Scene modeling code data
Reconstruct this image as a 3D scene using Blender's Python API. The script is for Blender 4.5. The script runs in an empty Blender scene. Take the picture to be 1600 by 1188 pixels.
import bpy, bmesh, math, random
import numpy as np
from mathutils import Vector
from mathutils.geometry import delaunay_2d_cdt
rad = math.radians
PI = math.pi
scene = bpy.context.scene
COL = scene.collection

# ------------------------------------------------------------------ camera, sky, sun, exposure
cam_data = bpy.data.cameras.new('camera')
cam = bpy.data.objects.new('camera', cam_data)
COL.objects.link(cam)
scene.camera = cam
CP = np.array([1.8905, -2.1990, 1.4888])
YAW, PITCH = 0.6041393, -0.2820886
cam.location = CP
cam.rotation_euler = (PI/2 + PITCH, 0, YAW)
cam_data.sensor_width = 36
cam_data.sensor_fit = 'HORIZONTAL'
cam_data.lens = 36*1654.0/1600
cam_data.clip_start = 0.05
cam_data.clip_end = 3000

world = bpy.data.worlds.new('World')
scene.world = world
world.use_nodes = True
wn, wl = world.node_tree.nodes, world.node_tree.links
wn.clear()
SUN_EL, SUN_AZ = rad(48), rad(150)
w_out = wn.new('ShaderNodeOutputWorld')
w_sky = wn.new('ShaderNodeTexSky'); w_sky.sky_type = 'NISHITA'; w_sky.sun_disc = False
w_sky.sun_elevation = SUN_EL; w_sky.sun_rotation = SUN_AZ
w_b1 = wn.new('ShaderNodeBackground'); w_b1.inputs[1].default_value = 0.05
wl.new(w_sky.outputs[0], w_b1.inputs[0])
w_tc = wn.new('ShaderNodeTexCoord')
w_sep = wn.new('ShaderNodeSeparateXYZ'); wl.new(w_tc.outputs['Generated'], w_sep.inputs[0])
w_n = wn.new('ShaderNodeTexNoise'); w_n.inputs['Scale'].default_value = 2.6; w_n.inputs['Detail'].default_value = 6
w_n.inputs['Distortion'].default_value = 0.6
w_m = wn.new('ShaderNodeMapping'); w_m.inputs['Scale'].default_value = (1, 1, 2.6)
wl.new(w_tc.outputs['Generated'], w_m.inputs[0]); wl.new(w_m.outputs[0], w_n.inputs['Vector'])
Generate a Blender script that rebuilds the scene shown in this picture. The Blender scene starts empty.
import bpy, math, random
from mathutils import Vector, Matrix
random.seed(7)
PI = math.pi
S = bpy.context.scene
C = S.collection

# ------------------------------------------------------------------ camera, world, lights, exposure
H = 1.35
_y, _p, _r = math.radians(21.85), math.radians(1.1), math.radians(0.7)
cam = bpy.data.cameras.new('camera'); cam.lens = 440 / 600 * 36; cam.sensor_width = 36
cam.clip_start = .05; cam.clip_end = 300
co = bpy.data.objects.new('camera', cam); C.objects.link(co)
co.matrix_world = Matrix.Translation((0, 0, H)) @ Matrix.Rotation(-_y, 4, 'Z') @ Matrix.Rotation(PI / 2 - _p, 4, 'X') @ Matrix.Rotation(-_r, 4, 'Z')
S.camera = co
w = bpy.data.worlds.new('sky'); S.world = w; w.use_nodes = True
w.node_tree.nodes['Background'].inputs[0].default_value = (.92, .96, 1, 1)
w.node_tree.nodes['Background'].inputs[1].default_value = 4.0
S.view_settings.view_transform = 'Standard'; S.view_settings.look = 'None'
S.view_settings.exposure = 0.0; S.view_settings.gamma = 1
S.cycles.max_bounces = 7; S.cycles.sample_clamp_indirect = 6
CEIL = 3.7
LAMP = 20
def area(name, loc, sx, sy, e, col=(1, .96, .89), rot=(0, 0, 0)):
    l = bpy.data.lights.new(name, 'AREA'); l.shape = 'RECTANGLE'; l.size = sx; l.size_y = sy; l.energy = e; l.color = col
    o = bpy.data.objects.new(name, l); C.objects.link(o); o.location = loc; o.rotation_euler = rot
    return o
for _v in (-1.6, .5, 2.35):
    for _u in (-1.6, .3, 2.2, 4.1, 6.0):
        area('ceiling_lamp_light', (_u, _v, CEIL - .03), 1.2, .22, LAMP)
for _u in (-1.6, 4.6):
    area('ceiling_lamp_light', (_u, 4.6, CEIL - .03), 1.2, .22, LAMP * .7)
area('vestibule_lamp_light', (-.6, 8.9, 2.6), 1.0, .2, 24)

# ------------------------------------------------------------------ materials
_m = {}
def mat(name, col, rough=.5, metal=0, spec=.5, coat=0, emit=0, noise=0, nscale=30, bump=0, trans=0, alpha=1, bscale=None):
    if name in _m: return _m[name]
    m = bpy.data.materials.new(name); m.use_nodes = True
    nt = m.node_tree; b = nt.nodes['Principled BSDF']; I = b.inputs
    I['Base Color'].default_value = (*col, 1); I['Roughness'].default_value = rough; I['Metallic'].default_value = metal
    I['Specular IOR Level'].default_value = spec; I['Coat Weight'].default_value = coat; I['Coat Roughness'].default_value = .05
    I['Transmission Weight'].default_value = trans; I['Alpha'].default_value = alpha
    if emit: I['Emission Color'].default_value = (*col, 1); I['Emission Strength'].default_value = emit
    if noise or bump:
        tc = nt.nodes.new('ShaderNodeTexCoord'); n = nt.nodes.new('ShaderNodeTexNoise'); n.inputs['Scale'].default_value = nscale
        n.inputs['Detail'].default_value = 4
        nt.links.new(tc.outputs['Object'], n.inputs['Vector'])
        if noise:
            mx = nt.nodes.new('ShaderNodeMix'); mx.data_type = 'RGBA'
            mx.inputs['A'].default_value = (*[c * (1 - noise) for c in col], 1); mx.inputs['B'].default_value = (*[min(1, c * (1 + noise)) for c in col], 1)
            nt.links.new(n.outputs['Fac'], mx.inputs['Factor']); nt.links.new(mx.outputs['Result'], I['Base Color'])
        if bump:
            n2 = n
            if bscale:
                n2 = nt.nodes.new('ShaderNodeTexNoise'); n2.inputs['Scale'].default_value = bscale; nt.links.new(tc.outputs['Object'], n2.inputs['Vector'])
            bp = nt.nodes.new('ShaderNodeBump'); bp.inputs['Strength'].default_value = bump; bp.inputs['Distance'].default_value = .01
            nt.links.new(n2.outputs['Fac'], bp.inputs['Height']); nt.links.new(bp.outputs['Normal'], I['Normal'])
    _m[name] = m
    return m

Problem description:
Each line from the one holding "Generate a Blender" to the one holding "C = S.collection", those two included, is to be transcribed exactly, and no other line.

Answer to this problem:
Generate a Blender script that rebuilds the scene shown in this picture. The Blender scene starts empty.
import bpy, math, random
from mathutils import Vector, Matrix
random.seed(7)
PI = math.pi
S = bpy.context.scene
C = S.collection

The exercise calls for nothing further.